Friday, March 13, 2015

RETRO FRIDAY: MY FIRST RADIO RESEARCH PROJECT

Ken Mills, age 10, with Research Radio and Research Telephone

KEN'S SUMMER 1960 SIOUX FALLS
RADIO RATINGS:

WHICH STATION IS YOUR FAVORITE?

KIHO  14
KSOO 12
KELO 2
KISD 1
Other (WNAX, Yankton) 2

In 1960 there were four radio stations in Sioux Falls:  

• KSOO at 1140am was the mom and dad station.  Rosemary Clooney tunes and a morning guy who had conversations with himself in high-pitched nasally voice.

• KISD at 1230am was automated, mainly featuring the voice of Jim Ameche, Don Ameche’s brother, playing what was then known as “beautiful music.”

• KELO at 1320am had talk shows, MOR music and hour after hour of NBC's Monitor.  

• And KIHO – my favorite station -- outlaw rock at 1270am.

KIHO, or KI’-ho, as it was known, played 24/7 rock n roll.  KIHO was owned by a company from Chicago. Having seen “The Untouchables,” my friends and I speculated  that the mob had something to do with the station -- a rumor that made KIHO all the more appealing to us.

KIHO, with jocks Smiling Jack Shafer, Dandy Dan, “The Morning Mayor KIHO Helgie” played the hits without regard for parental sensibilities.  I was in love with that skywave, particularly The Coke Show, a Saturday night request show where I had made my first on-air appearance answering a trivia question.

My dad and I had a disagreement about KIHO.  He didn’t like station.  I claimed KIHO had more listeners than any other Sioux Falls station.  He disagreed -- certainly KSOO had the most listeners, he bragged.  After all, KSOO was where he bought his political campaign ads.

So, on a Saturday afternoon in June 1960, my parents and my little sister went somewhere, leaving me home alone for a few hours. I decided that the only way to prove my dad wrong was to do a survey that would prove that KIHO was the most popular.
I got the phone book.  I marked every tenth phone number.  

Then, I started calling the numbers.

I’d say, “I’m taking a survey -- what your favorite radio station?”

Some of the people getting my call would say “who is this”? and “who do you work for?" But almost no one hung up on me and most gave me the call letters of their favorite station.

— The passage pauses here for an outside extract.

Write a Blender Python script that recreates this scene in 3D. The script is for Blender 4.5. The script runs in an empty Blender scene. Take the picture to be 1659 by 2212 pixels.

After three hours of calls, the final count was:
KIHO  14
KSOO 12
KELO 2
KISD 1
Other (WNAX, Yankton) 2

When my parents and sister got home, I could hardly wait to show my dad the “proof” of KIHO’s superior popularity.

To my surprise, when I told him about the survey he wasn’t pleased.

“You did what?”

I went through my methodology.

There was a quiet conference between my mom and dad.  My sister said I was in Big Trouble.

My telephone privileges were ended until further notice and I was sternly advised not to do this again.  But my dad never again said that KIHO wasn’t number one.

The lesson for me was that research works.